EXERCISE DIRECTIONS> Extract the lines from the start through the line that holds "R = math.radians", both included, omitting all images.

AVAILABLE DATA>
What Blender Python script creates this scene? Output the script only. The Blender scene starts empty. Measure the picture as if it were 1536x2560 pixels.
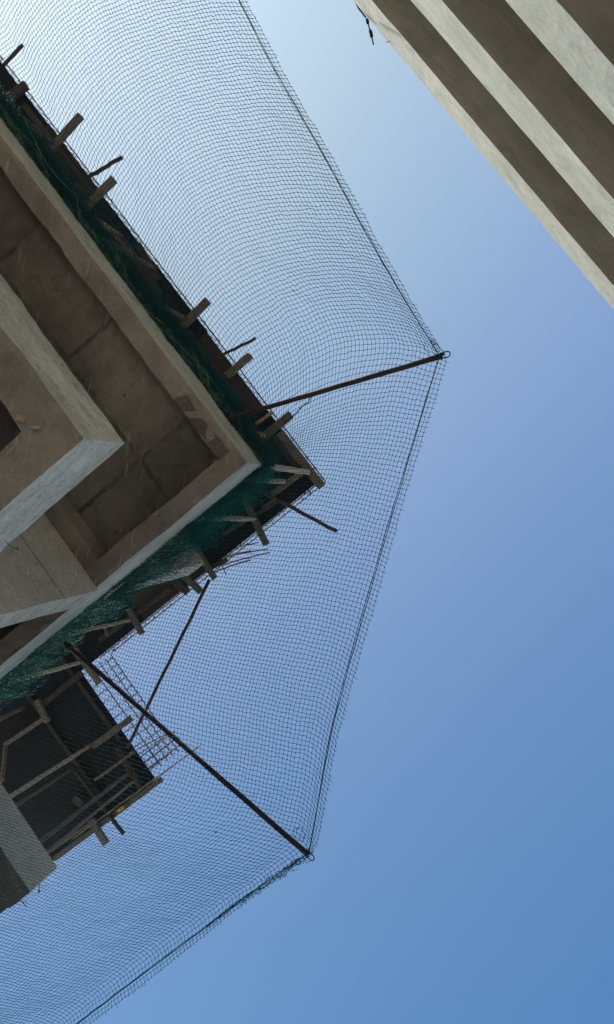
import bpy, math, random
import numpy as np
from mathutils import Vector, Matrix, noise

random.seed(7); rng = np.random.default_rng(7)
scene = bpy.context.scene
EYE = 1.6                                   # eye height above the ground
R = math.radians

# ------------------------------------------------------------------ camera
# columns: world X (along the street facade), world Y (across the street), world Z, in camera axes
RC = np.array([[-0.5988, 0.7689, 0.2243], [0.7925, 0.6093, 0.0266], [-0.1162, 0.1937, -0.9742]])
u_, s_, vt_ = np.linalg.svd(RC); RC = u_ @ vt_
FPX = 2000.0
def W(px, py, h):
    """photo pixel (1536 x 2560) + height above the eye -> point in metres"""
    d = RC.T @ np.array([px - 768, 1280 - py, -FPX]); p = d * (h / d[2])
    return np.array([p[0], p[1], h + EYE])
cam_d = bpy.data.cameras.new('camera'); cam = bpy.data.objects.new('camera', cam_d)
scene.collection.objects.link(cam)
m = Matrix(RC.T.tolist()).to_4x4(); m.translation = (0, 0, EYE); cam.matrix_world = m
cam_d.sensor_fit = 'VERTICAL'; cam_d.sensor_height = 36; cam_d.lens = FPX / 2560 * 36
cam_d.clip_end = 2000; cam_d.clip_start = 0.05
scene.camera = cam

# ------------------------------------------------------------------ sky and sun
SUN_EL, SUN_AZ = 37.0, -7.0                 # azimuth measured from +X towards +Y
world = bpy.data.worlds.new("World"); scene.world = world; world.use_nodes = True
wn = world.node_tree.nodes; bg = wn['Background']
sky = wn.new('ShaderNodeTexSky'); sky.sky_type = 'NISHITA'; sky.sun_disc = False
sky.sun_elevation = R(SUN_EL); sky.sun_rotation = R(90 - SUN_AZ)
sky.air_density = 2.2; sky.dust_density = 1.0; sky.ozone_density = 6.0; sky.altitude = 100
tc_ = wn.new('ShaderNodeTexCoord'); dt_ = wn.new('ShaderNodeVectorMath'); dt_.operation = 'DOT_PRODUCT'   # haze whitens the sky towards the sun
dt_.inputs[1].default_value = (math.cos(R(SUN_EL)) * math.cos(R(SUN_AZ)), math.cos(R(SUN_EL)) * math.sin(R(SUN_AZ)), math.sin(R(SUN_EL)))
hz_ = wn.new('ShaderNodeValToRGB'); mx_ = wn.new('ShaderNodeMix'); mx_.data_type = 'RGBA'; mx_.blend_type = 'MULTIPLY'; mx_.inputs[0].default_value = 1.0
stops_ = [(0.15, (.60, .81, .99)), (0.31, (.78, .90, 1.0)), (0.475, (.93, .94, .99)), (0.62, (1.10, .98, .97)), (0.76, (1.20, 1.04, .90)), (0.88, (1.22, 1.05, .82)), (0.925, (1.08, 1.0, .84)), (0.985, (.72, .78, .74))]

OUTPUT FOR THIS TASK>
What Blender Python script creates this scene? Output the script only. The Blender scene starts empty. Measure the picture as if it were 1536x2560 pixels.
import bpy, math, random
import numpy as np
from mathutils import Vector, Matrix, noise

random.seed(7); rng = np.random.default_rng(7)
scene = bpy.context.scene
EYE = 1.6                                   # eye height above the ground
R = math.radians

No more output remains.